Kali is the hindu Goddess of Time and Change. Some fear her as the Goddess of Destruction, but devotees of Kali know she has a dual nature. In layman terms, change requires destruction so new things can be born. For well over a decade, Kali has been playing in the internet. We have seen the death/rebirth of the music industry, publishing, advertising, television, banking, journalism and retail, to name a few. The interesting thing is, although we naturally fear, reject and outright deny that change is happening, we are still drawn to change. We lament and are nostalgic that we have lost our Borders Books, Tower Records, Blockbuster and personal privacy, yet eagerly download books, music and video, and we certainly aren’t deleting our Facebook accounts.
We have several stages of dealing with Kali: denial, fear, death and rebirth. All of these industries have walked that path. The really odd thing is that, because IT is so highly technical, IT is still in the denial stage. We see the writing on the wall with the cloud and all the services it provides, yet compartmentalize it in our mind. It is only for a subset of things and won’t drastically affect me. We use justifications like performance and availability, data security, and even cost to protect the old ways. We convince ourselves that is both the truth and the logical choice. We deny the fact that Kali will touch everything.
The key to this internet change is instant gratification. I want what I want right now! Line of business leaders go to IT for business projects and see a wall of red-tape and process. They go to a service provider of either SaaS, IaaS, or PaaS and get immediate gratification. Are there ramifications to this behavior? Of course! I can see that clearly myself as I use Amazon and happily “One-Click” my credit card to its limit.
IT needs to move quickly into providing services for their business that provide instant gratification. IT will no longer spend the majority of their time managing the details of ‘things’ like network, hardware, storage and middleware. They will be managing services for the business. Many are starting on this path and it involves choosing tools that allow you to provide cloud (public, private, hybrid) management and automation to the business.
One way to provide added value over service providers is in the area of Application Performance, Availability and Event Management. Most service providers will simply provide contractual SLAs which guarantee up-time for their particular service, or perhaps some published metrics about the service. There is no information at all about how your particular custom use of that service is performing for you.
When choosing or evaluating whether to keep or replace existing tools for monitoring such apps, these are the most important questions:
- Does this monitoring solution support cloud-based applications?
- Can the solution itself exist in the cloud?
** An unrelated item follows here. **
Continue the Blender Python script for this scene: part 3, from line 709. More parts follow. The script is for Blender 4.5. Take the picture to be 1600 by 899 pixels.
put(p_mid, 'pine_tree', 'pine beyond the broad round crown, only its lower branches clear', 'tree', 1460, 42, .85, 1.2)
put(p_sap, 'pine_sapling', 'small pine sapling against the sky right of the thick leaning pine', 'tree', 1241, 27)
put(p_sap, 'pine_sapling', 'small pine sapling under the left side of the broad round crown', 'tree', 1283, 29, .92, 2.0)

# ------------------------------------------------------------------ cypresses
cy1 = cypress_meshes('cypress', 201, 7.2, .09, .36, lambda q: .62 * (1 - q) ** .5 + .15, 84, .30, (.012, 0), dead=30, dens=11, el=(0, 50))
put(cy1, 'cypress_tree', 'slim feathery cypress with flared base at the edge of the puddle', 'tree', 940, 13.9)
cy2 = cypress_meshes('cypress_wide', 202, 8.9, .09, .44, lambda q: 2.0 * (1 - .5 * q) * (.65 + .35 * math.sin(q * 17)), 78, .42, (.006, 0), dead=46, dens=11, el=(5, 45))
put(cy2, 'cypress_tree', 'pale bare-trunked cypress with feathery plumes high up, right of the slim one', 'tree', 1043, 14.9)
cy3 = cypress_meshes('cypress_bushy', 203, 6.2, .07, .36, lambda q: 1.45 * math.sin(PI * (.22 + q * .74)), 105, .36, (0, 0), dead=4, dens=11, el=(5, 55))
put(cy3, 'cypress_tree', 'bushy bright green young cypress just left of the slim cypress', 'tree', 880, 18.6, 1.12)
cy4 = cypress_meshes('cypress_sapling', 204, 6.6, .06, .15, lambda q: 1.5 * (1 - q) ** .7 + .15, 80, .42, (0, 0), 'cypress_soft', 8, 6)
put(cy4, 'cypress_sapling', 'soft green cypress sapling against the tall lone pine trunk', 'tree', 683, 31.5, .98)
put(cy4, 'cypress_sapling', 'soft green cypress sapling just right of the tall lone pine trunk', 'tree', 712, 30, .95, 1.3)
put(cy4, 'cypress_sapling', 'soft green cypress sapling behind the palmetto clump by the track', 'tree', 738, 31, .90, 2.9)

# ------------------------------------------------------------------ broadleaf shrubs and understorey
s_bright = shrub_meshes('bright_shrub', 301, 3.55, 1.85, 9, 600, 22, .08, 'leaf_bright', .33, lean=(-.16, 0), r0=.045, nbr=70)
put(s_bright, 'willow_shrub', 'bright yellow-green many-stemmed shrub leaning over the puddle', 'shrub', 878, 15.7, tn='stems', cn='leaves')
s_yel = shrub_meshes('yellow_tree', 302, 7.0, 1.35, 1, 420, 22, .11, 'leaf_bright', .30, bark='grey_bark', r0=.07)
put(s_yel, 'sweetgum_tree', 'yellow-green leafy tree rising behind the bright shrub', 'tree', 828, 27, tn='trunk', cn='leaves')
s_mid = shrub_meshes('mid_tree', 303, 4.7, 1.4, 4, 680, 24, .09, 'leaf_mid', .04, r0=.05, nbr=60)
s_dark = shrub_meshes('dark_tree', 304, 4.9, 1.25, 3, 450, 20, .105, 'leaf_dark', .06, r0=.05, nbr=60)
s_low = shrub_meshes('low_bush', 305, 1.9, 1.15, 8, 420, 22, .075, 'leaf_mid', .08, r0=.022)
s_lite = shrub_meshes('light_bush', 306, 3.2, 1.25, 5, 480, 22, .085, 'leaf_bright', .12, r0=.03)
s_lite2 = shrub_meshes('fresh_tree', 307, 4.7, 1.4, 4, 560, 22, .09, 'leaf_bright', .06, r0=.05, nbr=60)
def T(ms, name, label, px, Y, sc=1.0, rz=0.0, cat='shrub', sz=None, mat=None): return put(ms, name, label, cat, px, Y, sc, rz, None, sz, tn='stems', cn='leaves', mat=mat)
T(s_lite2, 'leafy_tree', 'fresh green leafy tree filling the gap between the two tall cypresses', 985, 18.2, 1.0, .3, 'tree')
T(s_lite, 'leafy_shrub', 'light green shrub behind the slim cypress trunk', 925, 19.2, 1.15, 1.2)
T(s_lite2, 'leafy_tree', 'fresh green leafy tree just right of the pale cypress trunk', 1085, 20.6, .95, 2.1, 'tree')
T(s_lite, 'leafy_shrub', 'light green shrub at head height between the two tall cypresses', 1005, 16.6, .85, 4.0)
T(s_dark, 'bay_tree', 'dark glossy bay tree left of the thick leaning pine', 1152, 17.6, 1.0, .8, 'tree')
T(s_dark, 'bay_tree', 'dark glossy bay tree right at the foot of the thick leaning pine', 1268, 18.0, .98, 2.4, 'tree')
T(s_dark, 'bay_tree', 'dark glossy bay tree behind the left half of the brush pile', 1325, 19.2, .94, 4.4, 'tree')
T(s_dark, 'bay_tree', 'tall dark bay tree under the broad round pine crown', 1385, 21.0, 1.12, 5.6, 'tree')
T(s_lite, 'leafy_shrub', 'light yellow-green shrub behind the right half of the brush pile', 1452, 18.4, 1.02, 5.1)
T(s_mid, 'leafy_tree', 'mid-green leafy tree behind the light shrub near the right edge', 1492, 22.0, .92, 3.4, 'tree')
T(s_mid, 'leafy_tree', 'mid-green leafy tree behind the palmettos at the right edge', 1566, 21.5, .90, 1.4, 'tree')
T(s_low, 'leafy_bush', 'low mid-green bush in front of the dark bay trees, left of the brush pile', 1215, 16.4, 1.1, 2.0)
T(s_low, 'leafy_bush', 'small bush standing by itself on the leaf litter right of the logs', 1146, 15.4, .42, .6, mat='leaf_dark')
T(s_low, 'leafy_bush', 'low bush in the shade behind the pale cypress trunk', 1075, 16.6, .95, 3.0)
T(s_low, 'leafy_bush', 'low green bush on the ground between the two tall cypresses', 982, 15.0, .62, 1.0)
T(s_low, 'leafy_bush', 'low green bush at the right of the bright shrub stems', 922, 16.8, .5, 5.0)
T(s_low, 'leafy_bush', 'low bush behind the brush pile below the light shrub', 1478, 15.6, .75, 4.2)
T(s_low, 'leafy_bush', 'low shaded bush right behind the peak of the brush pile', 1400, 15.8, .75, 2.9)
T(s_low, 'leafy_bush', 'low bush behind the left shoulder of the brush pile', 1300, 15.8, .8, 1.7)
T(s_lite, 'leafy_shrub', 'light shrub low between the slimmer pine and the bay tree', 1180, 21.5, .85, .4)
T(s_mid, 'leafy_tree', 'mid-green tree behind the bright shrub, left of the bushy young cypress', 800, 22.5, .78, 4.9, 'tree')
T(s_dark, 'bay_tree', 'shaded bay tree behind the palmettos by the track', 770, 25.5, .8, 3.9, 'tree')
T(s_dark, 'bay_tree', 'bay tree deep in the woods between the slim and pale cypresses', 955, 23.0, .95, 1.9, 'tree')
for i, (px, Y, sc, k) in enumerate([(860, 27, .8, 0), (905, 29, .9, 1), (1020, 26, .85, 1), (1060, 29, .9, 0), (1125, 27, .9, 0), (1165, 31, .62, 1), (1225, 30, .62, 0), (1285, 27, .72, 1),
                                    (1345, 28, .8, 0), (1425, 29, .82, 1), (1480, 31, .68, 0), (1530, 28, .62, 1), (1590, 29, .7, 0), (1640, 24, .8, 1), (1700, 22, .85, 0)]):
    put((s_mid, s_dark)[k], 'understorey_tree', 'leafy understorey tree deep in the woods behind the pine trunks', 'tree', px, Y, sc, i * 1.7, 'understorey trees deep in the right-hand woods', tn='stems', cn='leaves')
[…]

- Can the solution dynamically scale?
You would be surprised that many commercially available monitoring solutions, and especially legacy ones, will fail in one or more of these areas. The first two are obvious, but scalability is critical. As developers try to emulate the architectures of Web-scalable systems, the monitoring system must be able to dynamically scale to fit the app.
Web scalable systems are those where if we increase the resources in a system, it results in increased performance (i.e units of work) in a manner proportional to the resources that are added. Scalable systems need to be operationally efficient, meaning as you add more nodes to the system, it doesn’t require more operators because they are still performing the same tasks.
The key to the survival of IT is to begin competing with the service providers. Provide added value, yet keep instant gratification your number one requirement. Otherwise, IT may end up as one of Kali’s casualties instead of one of her rebirths.